Jama, who worked in Coun. Matthew Green’s office and is now outreach co-ordinator at the Hamilton Centre for Civic Inclusion, agrees tenant advocacy is intensifying.
“People are no longer organizing in silos; people are starting to work together,” said the recent McMaster social sciences graduate.
Jama said she was drawn to ACORN in part because it’s led by people living in the situations they’re trying to improve.
Sarah Jama says she became a member of Hamilton ACORN because she cares about affordable and dignified housing. | Cathie Coward , The Hamilton Spectator
Wood, for instance, grew up in City Housing. His father was employed by the city doing a number of jobs including paving, sewer work and other maintenance.
One winter’s day, he had a heart attack while on the job on a Mountain access during a blizzard. Things deteriorated after a subsequent stroke, leaving Wood, then 11, to take care of him while his mom became the sole breadwinner.
“I basically became the man of the house at a young age,” he says in a soft voice.
He moved into his own place with Tabitha after high school. Their first apartment was the top floor of a triplex in the Barton Street East area.
Wood recalled how he came home one day to find the landlord sitting on his couch.

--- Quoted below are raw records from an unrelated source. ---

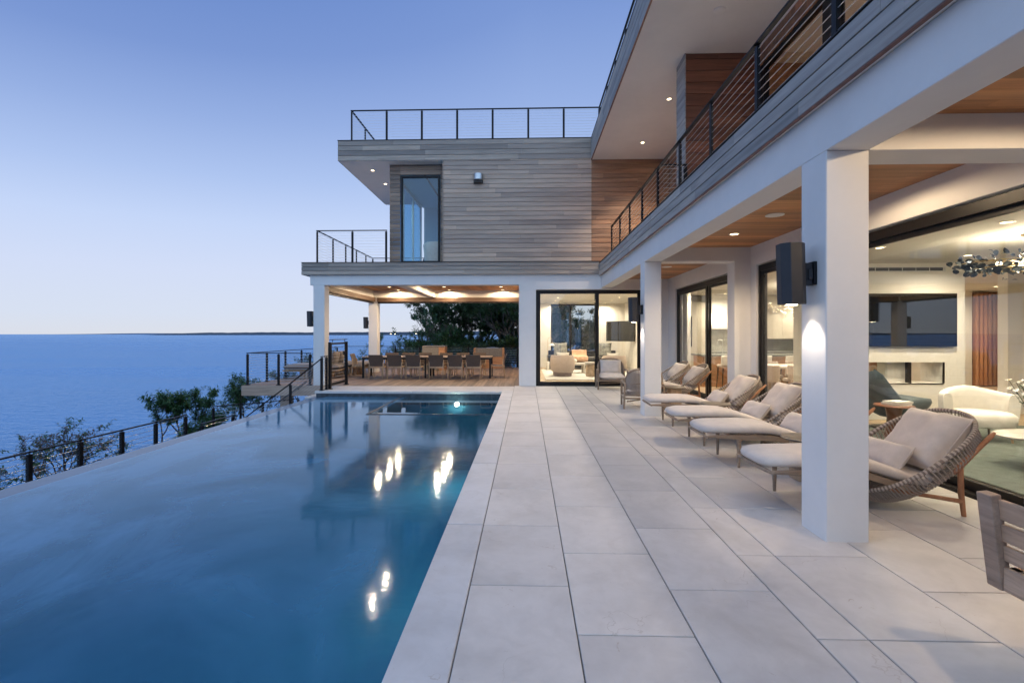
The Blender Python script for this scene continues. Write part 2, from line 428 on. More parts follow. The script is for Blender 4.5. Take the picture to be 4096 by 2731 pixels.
# ------------------------------------------------------------------ sea, far shore, hillside
def m_sea():
    t = NT('sea_water'); v = t.coord()
    big = t.noise(t.coord((.004,.02,1)), 1, 4, .6); mid = t.noise(t.coord((.25,.7,1)), 1, 4, .6); fine = t.noise(t.coord((1.2,2.6,1)), 1, 3)
    h = t.math('ADD', mid, t.math('MULTIPLY', fine, .5))
    col = t.ramp(big, [(.3, (.022,.18,.40)), (.7, (.045,.235,.48))])
    rr = t.ramp(big, [(.3, (.18,)*3), (.7, (.30,)*3)])
    nm = t.bump(h, .55, .6)
    df = t.n('BsdfDiffuse'); t.l(col, df.inputs['Color']); gl = t.n('BsdfGlossy'); t.l(rr, gl.inputs['Roughness']); gl.inputs['Color'].default_value = (.58,.77,.97,1)
    t.l(nm, gl.inputs['Normal']); fr = t.fresnel(1.33, nm); mx = t.n('MixShader')
    t.l(t.math('MINIMUM', fr.outputs[0], .62), mx.inputs[0]); t.l(df.outputs[0], mx.inputs[1]); t.l(gl.outputs[0], mx.inputs[2]); t.l(mx.outputs[0], t.out.inputs['Surface']); return t.m
M['sea'] = m_sea()
mb = MB(); SEA_Z = -9.0
xs = [-24000,-6000,-1500,-400,-120,-50,-25, 60, 400, 3000, 24000]; ys = [-600,-100,0,20,60,150,500,1500,5000,14000,30000]
vs = [(x,y,SEA_Z) for y in ys for x in xs]; nx = len(xs)
mb.add(vs, [(j*nx+i, j*nx+i+1, (j+1)*nx+i+1, (j+1)*nx+i) for j in range(len(ys)-1) for i in range(nx-1)])
struct(mb.build('sea', M['sea'], up=True))
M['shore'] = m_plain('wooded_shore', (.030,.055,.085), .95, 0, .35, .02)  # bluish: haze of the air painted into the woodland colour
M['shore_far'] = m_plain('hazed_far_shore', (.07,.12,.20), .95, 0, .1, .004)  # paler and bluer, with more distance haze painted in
def ridge(name, x0, x1, y, depth, hfun, mat, n=90):
    mb = MB(); rings = []
    for i in range(n+1):
        x = x0 + (x1-x0)*i/n; h = hfun(i/n, x)
        rings.append([(x, y, SEA_Z-1), (x, y+depth*.12, SEA_Z+h*.55), (x, y+depth*.5, SEA_Z+h), (x, y+depth, SEA_Z-1)])
    mb.loft(rings); return struct(mb.build(name, mat, smooth=True))
def hf(t, x):
    e = min(1, t/.05)*min(1, (1-t)/.02)
    return e*(30 + 9*mnoise.noise(Vector((x*.0016, 2, 0))) + 4*mnoise.noise(Vector((x*.011, 5, 0))) + 1.6*mnoise.noise(Vector((x*.05, 9, 0)))+ 44*max(0,t-.3))
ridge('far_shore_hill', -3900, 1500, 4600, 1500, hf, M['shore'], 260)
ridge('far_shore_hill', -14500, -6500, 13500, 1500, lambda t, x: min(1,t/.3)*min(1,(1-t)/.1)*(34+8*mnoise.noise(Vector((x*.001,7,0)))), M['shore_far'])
# a few houses with lit windows on the headland
mb = MB()
for i, (x, z, s) in enumerate([(-1330,16,9),(-1290,15,7),(-1080,19,10),(-960,20,8)]):
    h = thing('shore_house', ['small lit house on the far headland, leftmost','small lit house on the far headland beside the leftmost one','pale house with lit windows on the far headland hilltop','pale house on the far headland, rightmost'][i], 'house', (x, 4640, SEA_Z+z*.5), 0, 'houses on the far headland')
    b = MB(); b.box(-s,s,0,s,0,7); b.build('wall', M['trim_white'], h)
    b = MB(); b.loft([[(-s-1,-1,7),(-s-1,s/2,11),(-s-1,s+1,7)],[(s+1,-1,7),(s+1,s/2,11),(s+1,s+1,7)]]); b.build('roof', M['grille'], h)
    b = MB(); b.box(-s*.6,s*.6,-.3,-.05,2.5,5.5); b.build('window', M['lamp_hot'], h)

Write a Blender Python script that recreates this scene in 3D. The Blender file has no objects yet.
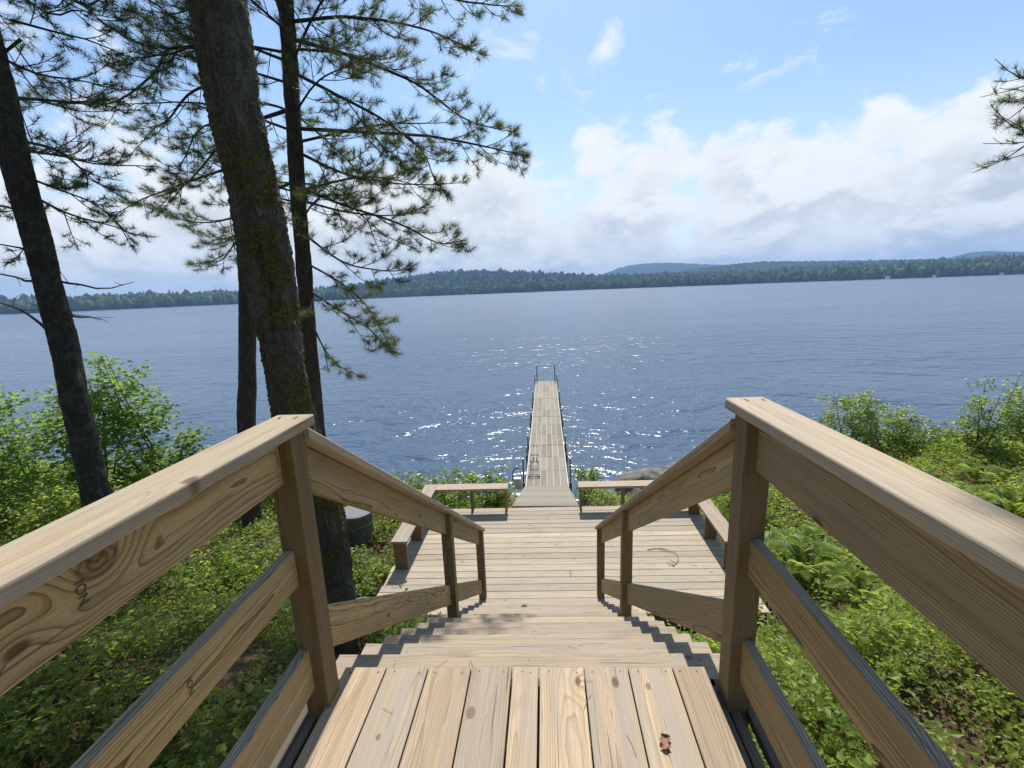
import bpy, math, random
import numpy as np
from mathutils import noise as mnoise, Vector

SKY_BLOBS = [(7.6, 24.5, 5.0, 0.30), (0, 21, 5, 0.15), (6.5, 16.6, 4.5, 0.24), (13.5, 17.8, 4.0, 0.17), (22.5, 20.0, 6, 0.13), (33, 15, 6, 0.22),
             (39.5, 13, 4, 0.16), (24, 12, 8, 0.26), (11, 12, 8, 0.22), (-6, 12, 10, 0.20), (-20, 14, 12, 0.14), (44, 8, 9, 0.22),
             (34, 20, 7, -0.16), (15, 23, 6, -0.14), (-2, 26, 5, -0.08), (-40, 20, 10, 0.16), (-52, 12, 8, -0.10)]
CLOUD_LIT = (0.76, 0.78, 0.795)
CLOUD_DARK = (0.45, 0.50, 0.555)
WATER_H = (0.34, 0.44, 0.085, 0.006)
WATER_COL = (0.050, 0.085, 0.138)
HAZE = 2.8e-4
HAZE_COL = (0.36, 0.60, 1.0)
SKY_TINT = (0.83, 0.97, 1.03)

S = bpy.context.scene
COL = S.collection
rng = np.random.default_rng(7)
random.seed(7)
R_ = math.radians

# ------------------------------------------------------------------ camera
cam_d = bpy.data.cameras.new("camera")
cam = bpy.data.objects.new("camera", cam_d)
COL.objects.link(cam)
cam_d.sensor_width = 36.0
cam_d.lens = 450.0 / 1024 * 36
cam_d.clip_start = 0.02
cam_d.clip_end = 20000
YAW, PIT, ROL = R_(-4.57), R_(11.848), R_(2.26)
fw = Vector((math.sin(YAW) * math.cos(PIT), math.cos(YAW) * math.cos(PIT), -math.sin(PIT)))
r0 = Vector((math.cos(YAW), -math.sin(YAW), 0))
u0 = r0.cross(fw)
rr = math.cos(ROL) * r0 - math.sin(ROL) * u0
uu = math.cos(ROL) * u0 + math.sin(ROL) * r0
from mathutils import Matrix
M = Matrix((rr, uu, -fw)).transposed().to_4x4()
M.translation = Vector((0, 0, 1.54))
cam.matrix_world = M
S.camera = cam

# ------------------------------------------------------------------ sun and sky
SUN_EL, SUN_AZ = R_(54.6), R_(-0.5)          # azimuth measured from +Y towards +X
sun_d = bpy.data.lights.new("sun", 'SUN')
sun_d.energy = 4.8
sun_d.angle = R_(0.53)
sun_d.color = (1.0, 0.945, 0.86)
sun = bpy.data.objects.new("sun", sun_d)
COL.objects.link(sun)
sdir = Vector((math.sin(SUN_AZ) * math.cos(SUN_EL), math.cos(SUN_AZ) * math.cos(SUN_EL), math.sin(SUN_EL)))
sun.rotation_euler = sdir.to_track_quat('Z', 'Y').to_euler()
sun.location = (0, 0, 30)

S.view_settings.view_transform = 'Standard'
S.view_settings.look = 'None'
S.view_settings.exposure = 0.40
S.view_settings.gamma = 1.0
S.view_settings.use_curve_mapping = False
S.render.engine = 'CYCLES'
S.cycles.use_denoising = True
S.cycles.denoiser = 'OPENIMAGEDENOISE'
S.cycles.denoising_input_passes = 'RGB_ALBEDO_NORMAL'
S.cycles.denoising_prefilter = 'ACCURATE'
S.cycles.max_bounces = 8
S.cycles.transparent_max_bounces = 8
S.cycles.volume_bounces = 0
S.cycles.sample_clamp_indirect = 6.0


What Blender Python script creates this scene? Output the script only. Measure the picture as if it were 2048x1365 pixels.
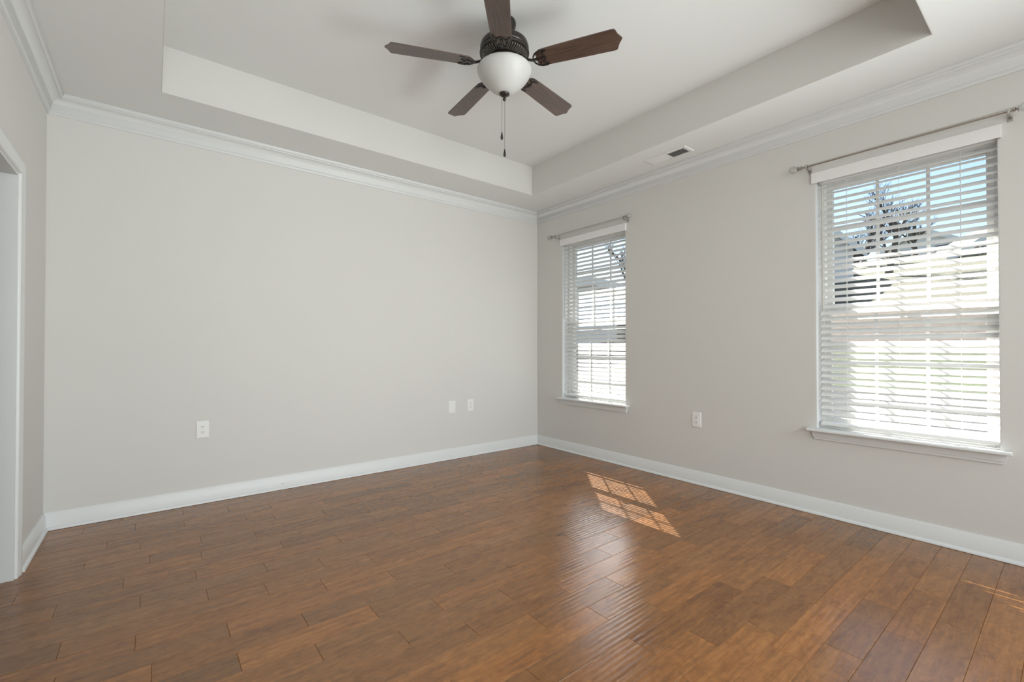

“He said basically that he owns the house; he can do what he wants,” Wood recalled. “I started looking up my rights as a tenant because I didn’t think it was suitable what he was doing.”
More grief, including a fire, bedbugs and dishonest building owners, followed, he says. These experiences are echoed in those he’s trying to help.
Many will simply stick out the duration of their lease despite problems because they don’t know their rights or can’t afford to make a stink, Wood says.
One of his latest files involves three people living in apartments carved out of an old brick home on Wentworth Street. The residents are reluctantly involved in a long-running and tense dispute with their landlord.
ACORN held a rally there to support them. That evening, when everyone had long left, Wood was back to support the tenants after the landlord uttered he’d called the police.
He’d already spent two hours on the phone with one tenant in case he needed to serve as a witness to any untoward behaviour.
“I was in their situation so I know how it felt to be alone.”